What you are asked to do
Reproduce exactly the lines below, from the first through the one containing "R = math.radians", and nothing more.

Data
☆ ☆ ☆ ☆ ☆ ☆ ☆
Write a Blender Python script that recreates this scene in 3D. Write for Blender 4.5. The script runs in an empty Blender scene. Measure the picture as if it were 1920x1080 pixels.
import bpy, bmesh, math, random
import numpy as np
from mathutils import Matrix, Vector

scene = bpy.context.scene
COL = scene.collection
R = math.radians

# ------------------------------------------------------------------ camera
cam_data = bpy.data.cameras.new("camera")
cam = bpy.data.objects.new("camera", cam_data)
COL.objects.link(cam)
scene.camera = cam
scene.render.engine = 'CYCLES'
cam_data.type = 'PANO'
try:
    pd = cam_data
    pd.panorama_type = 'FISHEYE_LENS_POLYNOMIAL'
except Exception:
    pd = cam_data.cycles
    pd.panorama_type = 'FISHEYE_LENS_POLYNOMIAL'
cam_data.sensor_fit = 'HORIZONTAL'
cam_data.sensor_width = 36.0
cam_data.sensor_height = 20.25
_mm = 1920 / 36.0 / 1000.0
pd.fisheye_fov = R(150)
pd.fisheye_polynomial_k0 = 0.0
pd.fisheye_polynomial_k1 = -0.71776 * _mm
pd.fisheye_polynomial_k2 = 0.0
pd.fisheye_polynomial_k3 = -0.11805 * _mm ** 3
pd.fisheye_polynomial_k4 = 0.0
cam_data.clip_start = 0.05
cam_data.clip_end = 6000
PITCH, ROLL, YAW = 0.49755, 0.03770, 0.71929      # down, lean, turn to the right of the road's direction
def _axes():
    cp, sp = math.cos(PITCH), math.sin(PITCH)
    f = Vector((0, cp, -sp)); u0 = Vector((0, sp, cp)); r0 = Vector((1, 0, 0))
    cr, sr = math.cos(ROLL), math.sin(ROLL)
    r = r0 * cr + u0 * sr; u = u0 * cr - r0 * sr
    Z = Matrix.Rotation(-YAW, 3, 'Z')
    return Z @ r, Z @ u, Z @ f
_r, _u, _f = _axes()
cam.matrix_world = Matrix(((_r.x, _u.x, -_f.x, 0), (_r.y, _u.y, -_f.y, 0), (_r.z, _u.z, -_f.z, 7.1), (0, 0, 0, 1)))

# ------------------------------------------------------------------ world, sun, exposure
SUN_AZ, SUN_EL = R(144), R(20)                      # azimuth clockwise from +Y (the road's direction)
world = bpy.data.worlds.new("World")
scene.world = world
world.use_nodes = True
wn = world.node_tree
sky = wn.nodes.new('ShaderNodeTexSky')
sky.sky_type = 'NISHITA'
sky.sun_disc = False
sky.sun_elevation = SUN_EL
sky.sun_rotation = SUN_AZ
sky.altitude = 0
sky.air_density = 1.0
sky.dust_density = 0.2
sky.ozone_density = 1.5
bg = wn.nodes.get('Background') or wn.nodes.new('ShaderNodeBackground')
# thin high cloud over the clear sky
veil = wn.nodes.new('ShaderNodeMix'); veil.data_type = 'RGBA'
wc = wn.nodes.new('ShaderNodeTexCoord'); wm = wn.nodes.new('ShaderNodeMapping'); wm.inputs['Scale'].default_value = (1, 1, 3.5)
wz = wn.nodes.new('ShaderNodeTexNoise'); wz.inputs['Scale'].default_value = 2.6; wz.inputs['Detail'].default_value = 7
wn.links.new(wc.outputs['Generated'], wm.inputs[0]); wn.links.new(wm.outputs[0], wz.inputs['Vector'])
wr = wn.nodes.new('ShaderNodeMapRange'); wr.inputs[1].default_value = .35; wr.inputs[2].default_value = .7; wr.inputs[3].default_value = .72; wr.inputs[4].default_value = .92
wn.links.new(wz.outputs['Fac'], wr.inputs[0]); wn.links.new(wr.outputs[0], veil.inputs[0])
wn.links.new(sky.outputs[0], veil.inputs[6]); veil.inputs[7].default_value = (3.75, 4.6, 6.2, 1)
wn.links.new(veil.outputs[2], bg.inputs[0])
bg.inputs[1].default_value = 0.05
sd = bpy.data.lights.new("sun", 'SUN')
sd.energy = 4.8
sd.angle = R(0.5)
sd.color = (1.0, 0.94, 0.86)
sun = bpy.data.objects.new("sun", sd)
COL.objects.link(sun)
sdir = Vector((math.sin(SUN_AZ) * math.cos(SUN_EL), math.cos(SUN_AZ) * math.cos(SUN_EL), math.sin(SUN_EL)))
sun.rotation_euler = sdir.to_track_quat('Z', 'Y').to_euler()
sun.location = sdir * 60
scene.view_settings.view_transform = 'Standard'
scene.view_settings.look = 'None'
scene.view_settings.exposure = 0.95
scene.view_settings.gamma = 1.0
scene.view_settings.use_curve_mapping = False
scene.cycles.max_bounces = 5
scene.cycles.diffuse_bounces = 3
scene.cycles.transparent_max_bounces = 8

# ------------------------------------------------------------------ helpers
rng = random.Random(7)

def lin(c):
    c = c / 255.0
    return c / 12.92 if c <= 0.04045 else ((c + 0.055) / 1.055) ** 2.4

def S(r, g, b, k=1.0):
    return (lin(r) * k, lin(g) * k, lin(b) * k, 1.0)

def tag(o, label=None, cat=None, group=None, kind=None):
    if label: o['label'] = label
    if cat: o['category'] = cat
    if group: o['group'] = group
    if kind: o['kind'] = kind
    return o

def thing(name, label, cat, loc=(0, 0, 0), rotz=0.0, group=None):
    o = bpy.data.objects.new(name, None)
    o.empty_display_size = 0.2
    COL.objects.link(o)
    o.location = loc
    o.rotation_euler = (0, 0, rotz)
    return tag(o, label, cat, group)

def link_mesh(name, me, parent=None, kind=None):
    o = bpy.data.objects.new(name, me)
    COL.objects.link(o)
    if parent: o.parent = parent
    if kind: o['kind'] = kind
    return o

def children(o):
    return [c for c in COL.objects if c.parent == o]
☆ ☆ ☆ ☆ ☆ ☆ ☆
Worked solution
Write a Blender Python script that recreates this scene in 3D. Write for Blender 4.5. The script runs in an empty Blender scene. Measure the picture as if it were 1920x1080 pixels.
import bpy, bmesh, math, random
import numpy as np
from mathutils import Matrix, Vector

scene = bpy.context.scene
COL = scene.collection
R = math.radians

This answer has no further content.